▶ [Data records]

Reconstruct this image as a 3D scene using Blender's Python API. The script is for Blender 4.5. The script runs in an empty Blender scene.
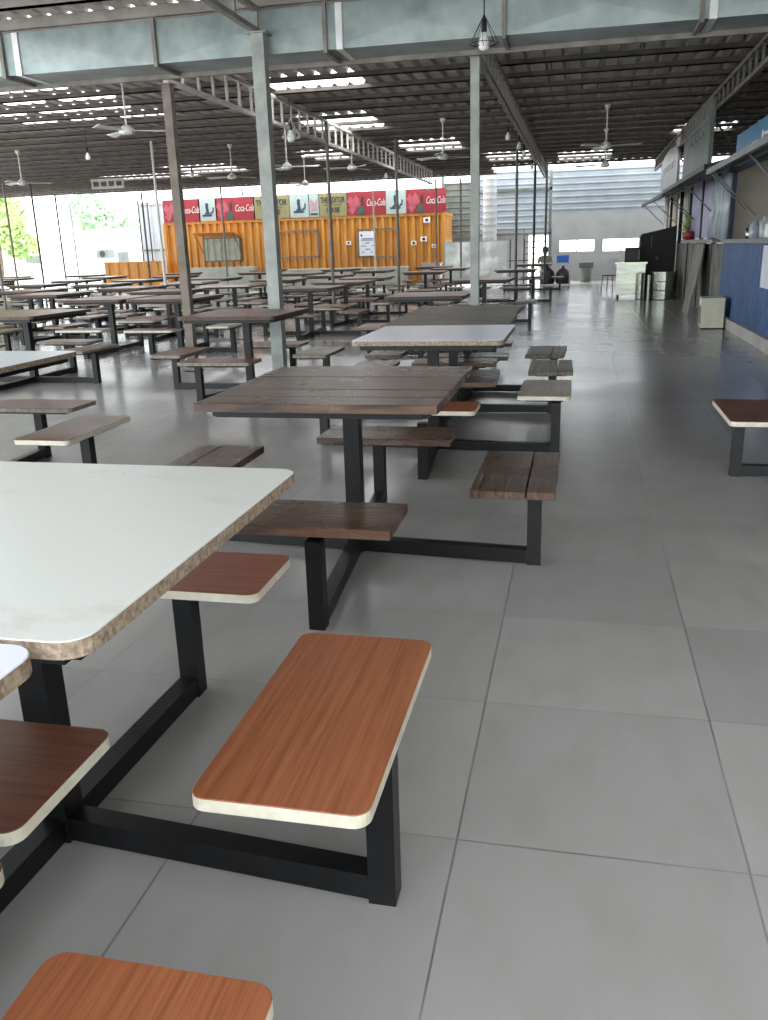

...

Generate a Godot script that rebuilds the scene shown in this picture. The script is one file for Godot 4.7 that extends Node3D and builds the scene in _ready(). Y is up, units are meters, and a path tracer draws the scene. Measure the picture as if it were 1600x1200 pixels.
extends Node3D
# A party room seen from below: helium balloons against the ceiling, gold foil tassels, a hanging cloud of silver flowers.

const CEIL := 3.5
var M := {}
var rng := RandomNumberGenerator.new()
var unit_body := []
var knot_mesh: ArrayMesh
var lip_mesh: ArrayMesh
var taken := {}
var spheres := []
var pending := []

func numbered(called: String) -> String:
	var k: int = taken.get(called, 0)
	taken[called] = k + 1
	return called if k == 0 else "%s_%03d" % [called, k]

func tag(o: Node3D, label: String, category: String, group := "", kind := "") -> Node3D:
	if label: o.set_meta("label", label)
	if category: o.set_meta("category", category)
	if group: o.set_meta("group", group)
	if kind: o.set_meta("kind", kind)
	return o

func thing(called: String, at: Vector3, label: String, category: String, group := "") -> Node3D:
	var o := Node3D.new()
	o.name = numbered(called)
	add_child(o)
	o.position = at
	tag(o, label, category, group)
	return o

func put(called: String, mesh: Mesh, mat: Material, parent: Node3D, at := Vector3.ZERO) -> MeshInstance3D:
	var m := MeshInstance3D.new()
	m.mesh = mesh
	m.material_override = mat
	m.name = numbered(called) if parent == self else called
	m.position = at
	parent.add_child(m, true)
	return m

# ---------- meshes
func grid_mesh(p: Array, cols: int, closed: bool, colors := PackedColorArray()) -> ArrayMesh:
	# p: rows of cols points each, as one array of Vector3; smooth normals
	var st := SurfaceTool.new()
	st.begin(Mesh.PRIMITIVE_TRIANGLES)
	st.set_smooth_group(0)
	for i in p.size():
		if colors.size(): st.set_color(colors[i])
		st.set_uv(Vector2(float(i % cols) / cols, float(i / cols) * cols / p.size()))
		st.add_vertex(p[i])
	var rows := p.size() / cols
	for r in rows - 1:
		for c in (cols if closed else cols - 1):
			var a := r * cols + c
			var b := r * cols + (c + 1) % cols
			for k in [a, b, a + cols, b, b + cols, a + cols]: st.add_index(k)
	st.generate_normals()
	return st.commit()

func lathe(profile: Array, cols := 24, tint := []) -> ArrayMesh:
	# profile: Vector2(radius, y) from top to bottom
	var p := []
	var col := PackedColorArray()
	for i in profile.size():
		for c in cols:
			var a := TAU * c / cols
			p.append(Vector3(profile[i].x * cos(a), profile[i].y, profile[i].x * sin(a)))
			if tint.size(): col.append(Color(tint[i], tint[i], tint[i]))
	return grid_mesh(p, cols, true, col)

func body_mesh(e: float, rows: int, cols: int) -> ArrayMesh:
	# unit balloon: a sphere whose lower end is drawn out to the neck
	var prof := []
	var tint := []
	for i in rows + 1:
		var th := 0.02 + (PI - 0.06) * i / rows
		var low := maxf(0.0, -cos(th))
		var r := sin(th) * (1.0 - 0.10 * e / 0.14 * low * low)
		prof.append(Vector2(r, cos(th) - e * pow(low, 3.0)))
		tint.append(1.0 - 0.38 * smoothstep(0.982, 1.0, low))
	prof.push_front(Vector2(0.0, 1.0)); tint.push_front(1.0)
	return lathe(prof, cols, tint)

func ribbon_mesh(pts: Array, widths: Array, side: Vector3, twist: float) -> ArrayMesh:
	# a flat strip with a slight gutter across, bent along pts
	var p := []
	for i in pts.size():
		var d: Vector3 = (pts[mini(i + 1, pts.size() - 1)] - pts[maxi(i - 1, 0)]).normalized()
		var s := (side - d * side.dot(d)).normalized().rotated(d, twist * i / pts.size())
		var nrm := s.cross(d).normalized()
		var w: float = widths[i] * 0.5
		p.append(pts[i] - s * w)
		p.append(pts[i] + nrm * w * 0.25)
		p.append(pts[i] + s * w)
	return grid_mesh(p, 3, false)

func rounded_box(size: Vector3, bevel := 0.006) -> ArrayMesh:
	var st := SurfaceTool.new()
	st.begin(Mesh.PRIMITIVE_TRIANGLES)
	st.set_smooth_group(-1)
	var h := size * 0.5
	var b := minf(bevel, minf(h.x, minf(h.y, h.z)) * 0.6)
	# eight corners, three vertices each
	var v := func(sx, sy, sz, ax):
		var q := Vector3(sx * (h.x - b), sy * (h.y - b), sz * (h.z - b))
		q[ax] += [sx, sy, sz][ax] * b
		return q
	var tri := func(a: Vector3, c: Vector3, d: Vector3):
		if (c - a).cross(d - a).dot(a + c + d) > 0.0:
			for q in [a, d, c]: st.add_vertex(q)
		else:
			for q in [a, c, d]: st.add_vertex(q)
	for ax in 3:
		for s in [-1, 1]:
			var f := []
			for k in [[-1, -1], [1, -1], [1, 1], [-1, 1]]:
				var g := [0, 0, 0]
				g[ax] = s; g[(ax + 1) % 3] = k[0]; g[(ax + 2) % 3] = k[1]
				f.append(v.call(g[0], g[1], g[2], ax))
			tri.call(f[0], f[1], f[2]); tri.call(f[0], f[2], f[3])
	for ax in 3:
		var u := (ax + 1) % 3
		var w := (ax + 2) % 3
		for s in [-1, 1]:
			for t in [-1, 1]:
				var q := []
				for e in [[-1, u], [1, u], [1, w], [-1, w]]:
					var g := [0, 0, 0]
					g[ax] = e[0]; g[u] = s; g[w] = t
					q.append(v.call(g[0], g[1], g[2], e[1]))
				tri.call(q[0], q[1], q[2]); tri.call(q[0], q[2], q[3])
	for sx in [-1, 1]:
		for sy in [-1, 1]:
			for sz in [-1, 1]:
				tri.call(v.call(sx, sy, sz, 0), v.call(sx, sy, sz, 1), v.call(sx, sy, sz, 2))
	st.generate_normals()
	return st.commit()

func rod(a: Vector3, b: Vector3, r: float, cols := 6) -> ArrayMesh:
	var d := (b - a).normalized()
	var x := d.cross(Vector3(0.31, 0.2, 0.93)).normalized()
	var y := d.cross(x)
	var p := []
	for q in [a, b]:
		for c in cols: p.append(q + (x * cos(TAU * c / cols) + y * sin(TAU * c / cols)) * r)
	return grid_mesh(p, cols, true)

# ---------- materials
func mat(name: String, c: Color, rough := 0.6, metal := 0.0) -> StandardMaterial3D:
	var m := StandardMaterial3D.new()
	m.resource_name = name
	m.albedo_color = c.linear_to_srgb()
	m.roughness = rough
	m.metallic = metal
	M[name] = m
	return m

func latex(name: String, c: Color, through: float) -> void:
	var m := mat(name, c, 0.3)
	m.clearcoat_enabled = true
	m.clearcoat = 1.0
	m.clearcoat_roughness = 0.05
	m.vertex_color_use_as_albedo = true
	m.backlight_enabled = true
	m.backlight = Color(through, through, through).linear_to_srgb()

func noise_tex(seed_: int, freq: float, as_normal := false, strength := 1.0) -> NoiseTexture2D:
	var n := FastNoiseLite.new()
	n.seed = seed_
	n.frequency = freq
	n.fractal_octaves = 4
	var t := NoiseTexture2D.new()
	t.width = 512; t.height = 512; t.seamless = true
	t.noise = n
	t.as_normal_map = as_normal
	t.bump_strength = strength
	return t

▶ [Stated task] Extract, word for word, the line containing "tint.append(1.0 - 0.38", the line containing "return grid_mesh(p, 3, false)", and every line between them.

▶ [Output]
		tint.append(1.0 - 0.38 * smoothstep(0.982, 1.0, low))
	prof.push_front(Vector2(0.0, 1.0)); tint.push_front(1.0)
	return lathe(prof, cols, tint)

func ribbon_mesh(pts: Array, widths: Array, side: Vector3, twist: float) -> ArrayMesh:
	# a flat strip with a slight gutter across, bent along pts
	var p := []
	for i in pts.size():
		var d: Vector3 = (pts[mini(i + 1, pts.size() - 1)] - pts[maxi(i - 1, 0)]).normalized()
		var s := (side - d * side.dot(d)).normalized().rotated(d, twist * i / pts.size())
		var nrm := s.cross(d).normalized()
		var w: float = widths[i] * 0.5
		p.append(pts[i] - s * w)
		p.append(pts[i] + nrm * w * 0.25)
		p.append(pts[i] + s * w)
	return grid_mesh(p, 3, false)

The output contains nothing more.